Capa

O descompasso do Governo Trump

15.05.2025  |    409 visualizações Emanuel Pessoa

Por Emanuel Pessoa

Donald Trump voltou ao cargo com uma agenda agressiva, incluindo tarifas unilaterais para todos os países, mas particularmente mais elevadas sobre as importações chinesas. É a retomada da lógica do “America First”, só que sem sutileza e mais efeitos colaterais, causando incerteza no mercado.

As tarifas devem elevar o custo de vida nos Estados Unidos (EUA), pois pressionam a inflação de bens importados e embaralham as cadeias produtivas globais. O discurso é de proteção da indústria americana, mas o risco de retaliação pelos outros países é real e crescente, como se vê das reações chinesas.

O presidente americano retirou os Estados Unidos de fóruns multilaterais que considerava "lentos" ou “hostis”, como a Parceria do Indo-Pacífico, além de cortar verbas para organismos internacionais, dando declarações hostis contra a ONU, OTAN e OMS. Particularmente no caso da OTAN, há forte pressão para aumento dos gastos militares dos membros da Aliança, reduzindo os pagamentos norte-americanos, além de  criar demanda para os fornecedores bélicos dos EUA. 

O vácuo de liderança tem sido ocupado pela China e, em menor grau, pela Europa. Se no passado o multilateralismo predominava, com Trump a lógica é de acordos bilaterais nos quais a América tenha claras vantagens na negociação. Embora ele possa colher ganhos imediatos, há riscos de perda de confiança no longo prazo, prejudicando o soft power americano. 

Uma nova rodada de cortes de impostos para empresas entrou na pauta do dia, para tornar as reduções do primeiro mandato permanentes.  Desregulamentações ambientais e financeiras também têm ocorrido sob a justificativa de “libertar o setor produtivo”, embora sejam uma forma de reduzir a demanda por equipamentos e materiais menos poluentes, áreas nas quais a China domina a produção, e aumentar a utilização de combustíveis fósseis, setor dominado pelos Estados Unidos. 

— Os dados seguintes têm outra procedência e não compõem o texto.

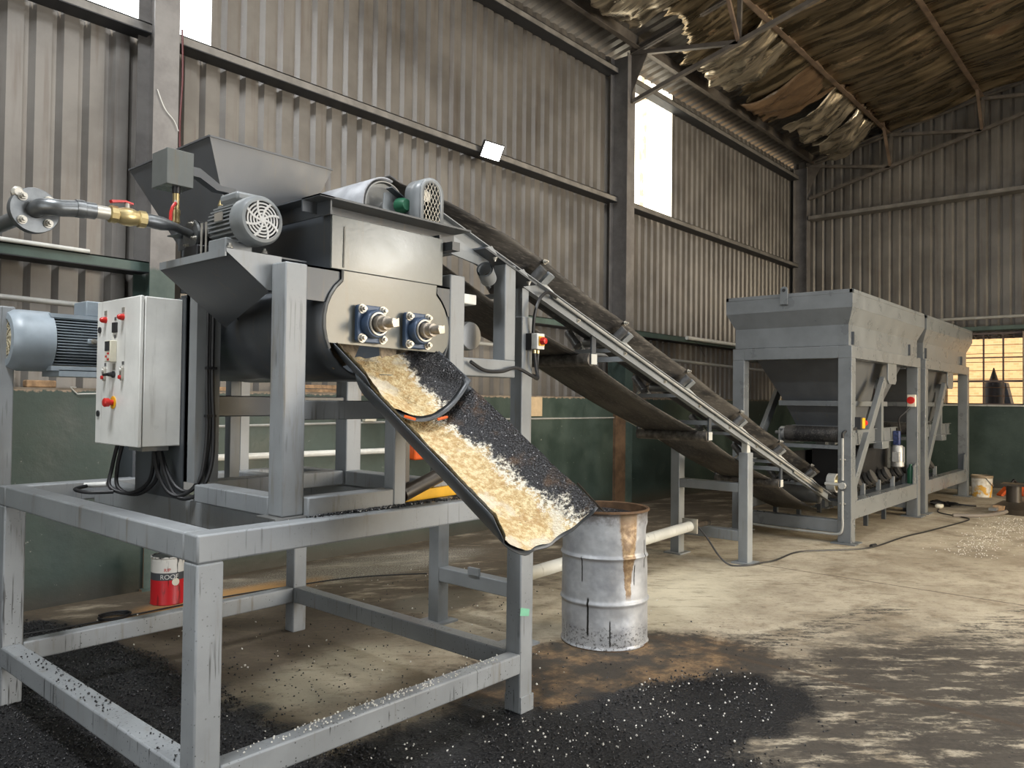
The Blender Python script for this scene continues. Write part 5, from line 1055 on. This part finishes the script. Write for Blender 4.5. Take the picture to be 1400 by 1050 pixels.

Na questão das fronteiras, Trump cumpriu à risca suas promessas de campanha, reduzindo em mais de 95% a imigração ilegal, além de intensificar deportações. Em vários casos, tem havido reclamações fortes dos Democratas por considerarem que vários casos teriam ferido o devido processo legal.

Cada novo atrito acelera essa desconexão. E se o dólar perder espaço como moeda de referência global, os EUA enfrentarão uma erosão de poder sem precedentes, perdendo a capacidade de financiar déficits a custos baixos — o que, ironicamente, pode tornar a economia americana mais vulnerável a longo prazo.

*Emanuel Pessoa é advogado especializado em Direito Empresarial, Mestre em Direito pela Harvard Law School, Doutor em Direito Econômico pela USP e Professor da China Foreign Affairs University, onde treina a próxima geração de diplomatas chineses.